Industry experts have put forward strong arguments when it comes to economic growth, jobs and productivity benefits. Figures from early autumn 2019 show that HS2 is crucial for the construction industry alone – an estimated 2,000 companies have already been involved in the project and 9,000 people are currently working on it directly or indirectly.

And at RHL, where we find technical and advisory professional talent for clients delivering essential infrastructure projects like HS2, we’ve been waiting to see some clarity around the plans.

Giving the green light

Now it looks like there might be some certainty at last, with the government planning to legislate to take the HS2 rail line north past Birmingham.
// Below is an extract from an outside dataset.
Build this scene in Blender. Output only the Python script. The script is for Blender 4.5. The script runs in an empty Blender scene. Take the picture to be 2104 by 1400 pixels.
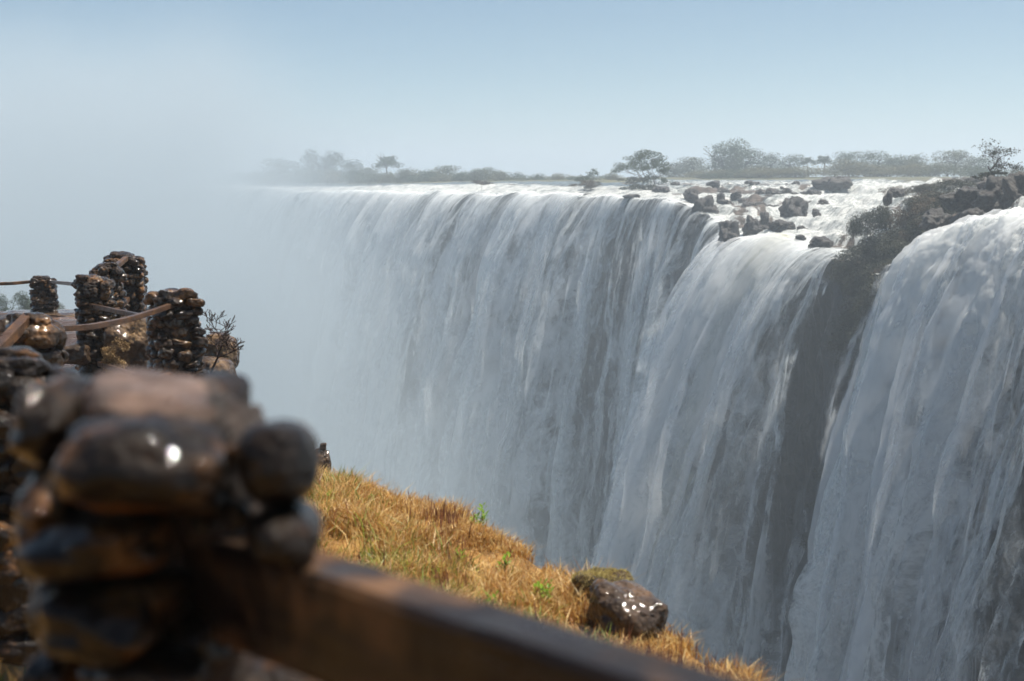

The introduction of the rail reform and High Speed Rail 2 (West Midlands - Crewe) Bill was included in plans as the Queen officially opened Parliament in December 2019. And it would give the government the powers to buy the necessary land by compulsory purchase, construct it and operate the line.

Northern upgrades

Although so far there’s been no mention of the link up between Birmingham and Leeds (phase 2b of the project), it’s obvious that new rail infrastructure is needed in northern England.

Some industry experts had wondered if one alternative could be what’s known as the ‘Northern Powerhouse Rail’ project  - a new high-speed rail line to link cities in Yorkshire into HS2 across the Pennines to Manchester.

Journey times from Manchester to Leeds would be cut to just 20 minutes (currently it takes over an hour).

Another idea would be to put the money earmarked for HS2 into multiple separate local infrastructure schemes instead.

Do the negatives outweigh the positives?

So far, the scheme has hit the headlines for all the wrong reasons.

There have been strong objections from environmental and ecological protestors and tough questions to answer about the negative impact along the route.

It’s already billions of pounds over budget, with the latest final cost estimates hitting the £100bn mark, and years behind its original schedule.

But the sheer scale of HS2 means that there was always going to be plenty of ongoing debate. And many business leaders say that the scheme is vital to the development of the UK economy.

At RHL, where we work with many of the suppliers, advisors and partners involved in building these complex schemes, we know that demand for stellar talent is at an all-time high. We’re looking forward to playing our part to get this project back on track - and the nation moving again.